José habría aprendido esto: a aceptar y admitir su miedo, humano, natural, pero comprendiendo que todo está cronometrado y dispuesto para el bien.
«Tengo miedo», podría pensar José. Podemos pensar nosotros. Pero él estaba junto a Dios. Y nosotros también.
¿Puedo estar alegre, cuando siento tristeza?
¿Alguna vez has experimentado la ansiedad que te arranca lágrimas? ¿El miedo que sobrecoge y, como no hay aparentes soluciones aparentes, quiere hacernos llorar? O, tal vez, al menos una desazón callada, cuando las cosas no se alinean con nuestras expectativas
Hay una tristeza que aparece cuando las cosas no salen como esperábamos y no nos deja disfrutar de cómo es la realidad, aunque esta se presente buena o muy buena.
Tal vez al comienzo José experimentó esa angustia, esa mezcla de tristeza con ansiedad, mientras todas sus opciones iba tachando y mientras avanzaba y se daba cuenta de que no llegaban a ningún lado, solo a puertas cerradas. De seguro esta tristeza luego se articuló en una pregunta que sonaría como: «Señor, Tú vienes… y nadie te quiere».
Pero de seguro habrá procurado comerse esas lágrimas, sin permitir que brillen, para no entristecer a María. Y, al pensar en Ella… creo que José aprendió cómo se puede ser feliz, incluso cuando el corazón está un poco empañado por el dolor.
Nosotros aprendemos, con él, lo mismo: en el frío, la soledad, el abandono… se tenían el uno al otro. José tenía a María, tenía a Jesús. En nuestras contradicciones, podemos aprender lo que José descubrió: mirar al Niño, poner la mirada en la Voluntad de Dios, nos ayuda a alinear nuestras intenciones con las suyas.
En medio del dolor, se puede encontrar la felicidad, cuando procuramos que en medio de los contratiempos y contrariedades encontremos a Dios y su querer.

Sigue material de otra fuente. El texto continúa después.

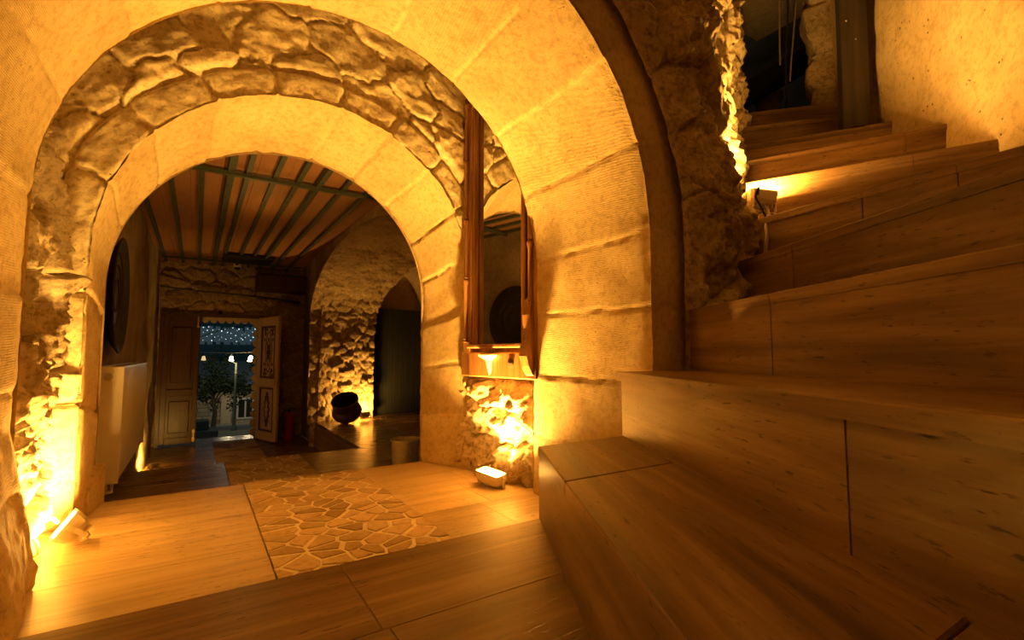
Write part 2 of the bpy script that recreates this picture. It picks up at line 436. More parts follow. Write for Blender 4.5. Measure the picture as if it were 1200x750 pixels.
build_inner_arch()

# ---- rubble tympanum above / around the inner arch, in the plane Y = 2.6
def build_tympanum():
    s = np.linspace(0, path_len(C2f, 1.03, LD), 430); t = np.linspace(0, 1.1, 120)
    Sg, T = np.meshgrid(s, t, indexing='ij')
    x, z, nx, nz = arch_path(Sg, C2f, R2f + .13, LD)
    X = x + nx * T; Zz = z + nz * T
    X = np.clip(X, -.58, 1.52); Zz = np.minimum(Zz, 2.05)
    h, cell = rubble(Sg, T + .3, .27, .20, amp=.045, k=71, jit=.75, mort=.10, rough=.016, tilt=.5)
    h = h * np.clip(T / .05, .25, 1)
    y = Y2f + .035 - h
    o = grid_mesh('wall_inner_arch', np.stack([X, y, Zz], -1), M['rubble_face'], cell=cell, flip=True); o['kind'] = 'structure'
    # room side of the same wall
    x, z, nx, nz = arch_path(Sg[:, ::6], C2b, R2b, LD)
    X = np.clip(x + nx * T[:, ::6] * 2.4, -.60, 3.4); Zz = np.clip(z + nz * T[:, ::6] * 2.4, LD, 2.05)
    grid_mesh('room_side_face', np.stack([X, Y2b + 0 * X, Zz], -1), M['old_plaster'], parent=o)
build_tympanum()

# ---- passage side walls between the two arches
def side_wall(name, x0, sgn, seed, cu, cv, amp, bulge=None, slope=0.0):
    y = np.linspace(1.998, 2.66, 80); z = np.linspace(LD - .02, 2.05, 300)
    Yg, Zg = np.meshgrid(y, z, indexing='ij')
    h, cell = rubble(Yg, Zg, cu, cv, amp=amp, k=seed, jit=.9, mort=.14, rough=.05)
    if bulge is not None: h = h + bulge(Yg, Zg)
    h = h * np.clip((Yg - 2.0) / .10, .25, 1)
    P = np.stack([x0 + slope * (2.6 - Yg) + sgn * h, Yg, Zg], -1)
    o = grid_mesh(name, P, M['rubble'], cell=cell, flip=(sgn < 0)); o['kind'] = 'structure'
    return o
def bl(Yg, Zg):
    b = .055 * np.exp(-(((Yg - 2.38) / .2) ** 2 + ((Zg + .22) / .17) ** 2)) + .05 * np.exp(-(((Yg - 2.42) / .12) ** 2 + ((Zg - .28) / .10) ** 2))
    b += .05 * np.exp(-(((Yg - 2.4) / .2) ** 2 + ((Zg + .55) / .12) ** 2))
    return b
side_wall('wall_passage_left', -.55, 1, 11, .30, .24, .080, bl)
def br(Yg, Zg):
    return .05 * (1 / (1 + np.exp((Zg + .17) / .02))) - .055 * (1 / (1 + np.exp(-(Zg + .12) / .02)))
side_wall('wall_passage_right', 1.475, -1, 23, .24, .17, .065, br, slope=.16)
MB().box((.48, 2.31, 2.08), (2.4, .78, .08)).build('ceiling_passage', M['rubble'])['kind'] = 'structure'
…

Me has dado más de lo que esperaba
En una pequeña gruta, san José toma en brazos al Niño. Le canta las canciones que aprendió de pequeño, aunque de repente se inventa las letras, porque ha pasado tanto tiempo y ya no recuerda cómo riman… pero Jesús sonríe, Dios sonríe y se duerme en los brazos de un hombre sencillo.
Procurando no despertarlo, José se atreve a besar los ojos de Dios, que se cierran tranquilos, abandonados al cuidado de un hombre bueno.
José descubre esa noche – y nosotros igual – que puede besar a Dios, mirarle a los ojos… y Él le devuelve el beso, le devuelve la mirada, le devuelve el abrazo.
Dios nos devuelve el abrazo, cuando le extendemos los brazos vacíos… llena ese hueco que el desprendimiento marca y llena nuestros espacios dándose Él mismo.
¡Es más, mucho más de lo que podemos esperar! Y, sin embargo, es el anticipo de la eternidad, el pregusto del Cielo, la firma divina que jura un «para siempre», haciendo que todo lo demás sea verdaderamente «una mala noche en una mala posada»… o una maravillosa noche en una gruta tosca, porque no había otra posada.